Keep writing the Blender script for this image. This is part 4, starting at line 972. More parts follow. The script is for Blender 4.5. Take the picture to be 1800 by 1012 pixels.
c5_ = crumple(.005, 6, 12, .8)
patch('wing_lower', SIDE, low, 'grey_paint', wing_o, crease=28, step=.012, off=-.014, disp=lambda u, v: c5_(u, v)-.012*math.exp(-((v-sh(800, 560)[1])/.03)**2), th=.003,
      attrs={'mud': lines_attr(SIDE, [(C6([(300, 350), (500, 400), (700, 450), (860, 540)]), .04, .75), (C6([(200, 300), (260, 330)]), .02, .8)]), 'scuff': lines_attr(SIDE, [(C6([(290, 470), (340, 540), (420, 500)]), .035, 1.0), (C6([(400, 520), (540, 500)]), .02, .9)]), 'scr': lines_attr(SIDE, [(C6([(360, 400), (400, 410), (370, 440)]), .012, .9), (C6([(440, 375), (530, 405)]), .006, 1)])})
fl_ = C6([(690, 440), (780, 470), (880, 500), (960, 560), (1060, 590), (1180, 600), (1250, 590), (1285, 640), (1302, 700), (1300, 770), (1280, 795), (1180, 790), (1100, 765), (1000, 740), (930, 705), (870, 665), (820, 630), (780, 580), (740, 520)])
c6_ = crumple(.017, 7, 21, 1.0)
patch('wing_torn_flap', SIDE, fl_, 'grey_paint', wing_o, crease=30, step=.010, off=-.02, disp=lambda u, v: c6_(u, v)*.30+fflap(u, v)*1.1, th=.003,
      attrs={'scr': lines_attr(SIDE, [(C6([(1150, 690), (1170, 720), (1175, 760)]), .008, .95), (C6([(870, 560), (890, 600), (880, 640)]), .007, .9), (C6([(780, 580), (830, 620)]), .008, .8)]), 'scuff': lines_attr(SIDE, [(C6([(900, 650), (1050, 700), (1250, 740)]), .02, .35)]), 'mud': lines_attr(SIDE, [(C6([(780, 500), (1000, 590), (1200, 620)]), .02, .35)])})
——
# [Task instructions]
Extract the listing in its entirety and repeat it exactly.

# [Completed exercise]
Keep writing the Blender script for this image. This is part 4, starting at line 972. More parts follow. The script is for Blender 4.5. Take the picture to be 1800 by 1012 pixels.
c5_ = crumple(.005, 6, 12, .8)
patch('wing_lower', SIDE, low, 'grey_paint', wing_o, crease=28, step=.012, off=-.014, disp=lambda u, v: c5_(u, v)-.012*math.exp(-((v-sh(800, 560)[1])/.03)**2), th=.003,
      attrs={'mud': lines_attr(SIDE, [(C6([(300, 350), (500, 400), (700, 450), (860, 540)]), .04, .75), (C6([(200, 300), (260, 330)]), .02, .8)]), 'scuff': lines_attr(SIDE, [(C6([(290, 470), (340, 540), (420, 500)]), .035, 1.0), (C6([(400, 520), (540, 500)]), .02, .9)]), 'scr': lines_attr(SIDE, [(C6([(360, 400), (400, 410), (370, 440)]), .012, .9), (C6([(440, 375), (530, 405)]), .006, 1)])})
fl_ = C6([(690, 440), (780, 470), (880, 500), (960, 560), (1060, 590), (1180, 600), (1250, 590), (1285, 640), (1302, 700), (1300, 770), (1280, 795), (1180, 790), (1100, 765), (1000, 740), (930, 705), (870, 665), (820, 630), (780, 580), (740, 520)])
c6_ = crumple(.017, 7, 21, 1.0)
patch('wing_torn_flap', SIDE, fl_, 'grey_paint', wing_o, crease=30, step=.010, off=-.02, disp=lambda u, v: c6_(u, v)*.30+fflap(u, v)*1.1, th=.003,
      attrs={'scr': lines_attr(SIDE, [(C6([(1150, 690), (1170, 720), (1175, 760)]), .008, .95), (C6([(870, 560), (890, 600), (880, 640)]), .007, .9), (C6([(780, 580), (830, 620)]), .008, .8)]), 'scuff': lines_attr(SIDE, [(C6([(900, 650), (1050, 700), (1250, 740)]), .02, .35)]), 'mud': lines_attr(SIDE, [(C6([(780, 500), (1000, 590), (1200, 620)]), .02, .35)])})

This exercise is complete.